Work to do. All lines from the beginning of the listing through the line with "S.camera = cam" are to be copied word for word; the pictures are not.

Recorded information.
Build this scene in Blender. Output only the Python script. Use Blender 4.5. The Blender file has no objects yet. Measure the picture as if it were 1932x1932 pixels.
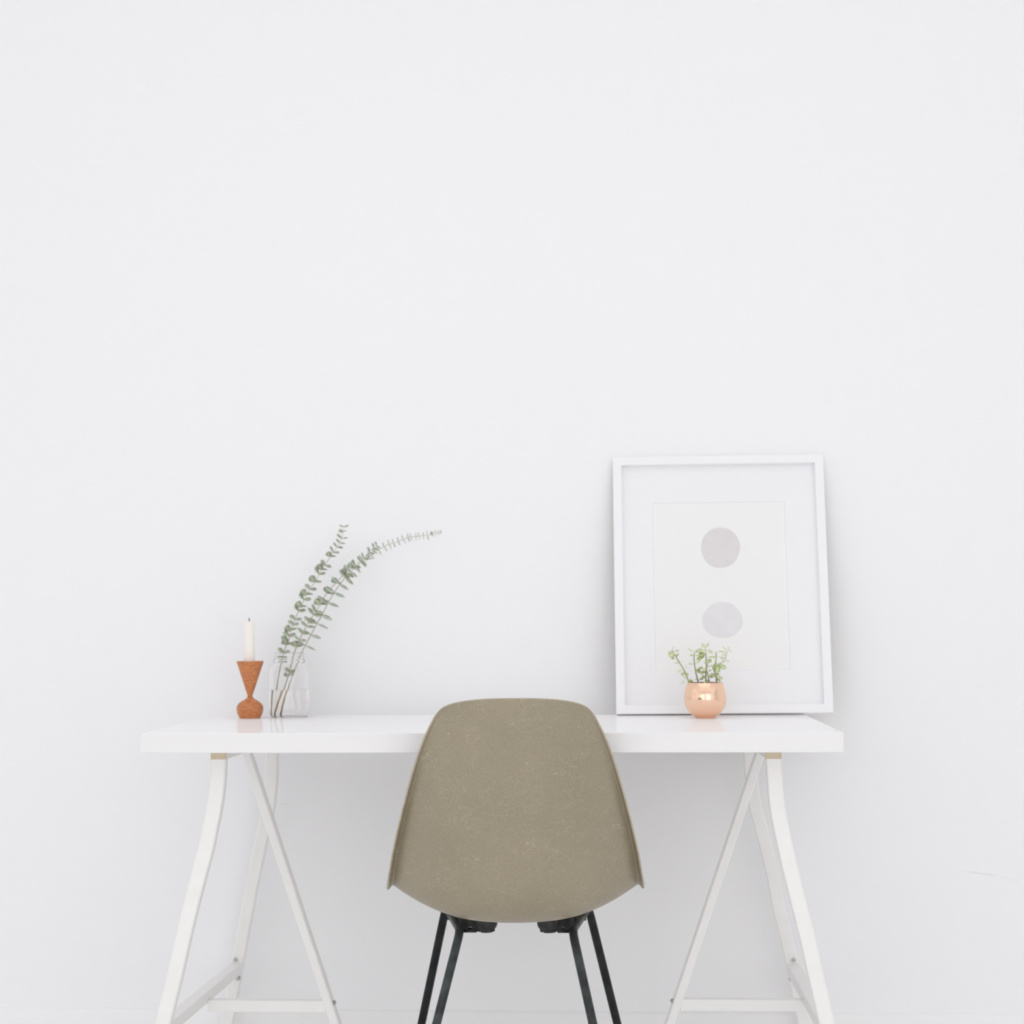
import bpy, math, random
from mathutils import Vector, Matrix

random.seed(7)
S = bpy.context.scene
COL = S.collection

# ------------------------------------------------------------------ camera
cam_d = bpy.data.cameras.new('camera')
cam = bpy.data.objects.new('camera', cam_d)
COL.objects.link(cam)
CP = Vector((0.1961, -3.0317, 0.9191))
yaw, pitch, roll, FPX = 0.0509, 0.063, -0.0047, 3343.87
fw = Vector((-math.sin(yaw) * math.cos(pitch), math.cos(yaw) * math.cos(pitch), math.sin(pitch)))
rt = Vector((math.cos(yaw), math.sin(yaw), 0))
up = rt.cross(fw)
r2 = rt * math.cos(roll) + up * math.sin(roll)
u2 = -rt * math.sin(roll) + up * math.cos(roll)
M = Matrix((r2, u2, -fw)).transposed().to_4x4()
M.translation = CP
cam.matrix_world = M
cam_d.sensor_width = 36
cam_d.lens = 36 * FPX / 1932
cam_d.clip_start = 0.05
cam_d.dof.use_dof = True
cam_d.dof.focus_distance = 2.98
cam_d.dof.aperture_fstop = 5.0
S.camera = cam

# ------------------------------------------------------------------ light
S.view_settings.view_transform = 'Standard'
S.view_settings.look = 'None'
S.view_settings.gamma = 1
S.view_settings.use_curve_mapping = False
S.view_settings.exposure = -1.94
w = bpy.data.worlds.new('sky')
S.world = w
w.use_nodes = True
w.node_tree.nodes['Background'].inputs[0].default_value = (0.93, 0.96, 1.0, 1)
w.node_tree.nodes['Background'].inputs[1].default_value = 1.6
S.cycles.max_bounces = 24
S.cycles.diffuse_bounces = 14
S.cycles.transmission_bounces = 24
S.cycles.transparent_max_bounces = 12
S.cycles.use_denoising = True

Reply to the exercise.
Build this scene in Blender. Output only the Python script. Use Blender 4.5. The Blender file has no objects yet. Measure the picture as if it were 1932x1932 pixels.
import bpy, math, random
from mathutils import Vector, Matrix

random.seed(7)
S = bpy.context.scene
COL = S.collection

# ------------------------------------------------------------------ camera
cam_d = bpy.data.cameras.new('camera')
cam = bpy.data.objects.new('camera', cam_d)
COL.objects.link(cam)
CP = Vector((0.1961, -3.0317, 0.9191))
yaw, pitch, roll, FPX = 0.0509, 0.063, -0.0047, 3343.87
fw = Vector((-math.sin(yaw) * math.cos(pitch), math.cos(yaw) * math.cos(pitch), math.sin(pitch)))
rt = Vector((math.cos(yaw), math.sin(yaw), 0))
up = rt.cross(fw)
r2 = rt * math.cos(roll) + up * math.sin(roll)
u2 = -rt * math.sin(roll) + up * math.cos(roll)
M = Matrix((r2, u2, -fw)).transposed().to_4x4()
M.translation = CP
cam.matrix_world = M
cam_d.sensor_width = 36
cam_d.lens = 36 * FPX / 1932
cam_d.clip_start = 0.05
cam_d.dof.use_dof = True
cam_d.dof.focus_distance = 2.98
cam_d.dof.aperture_fstop = 5.0
S.camera = cam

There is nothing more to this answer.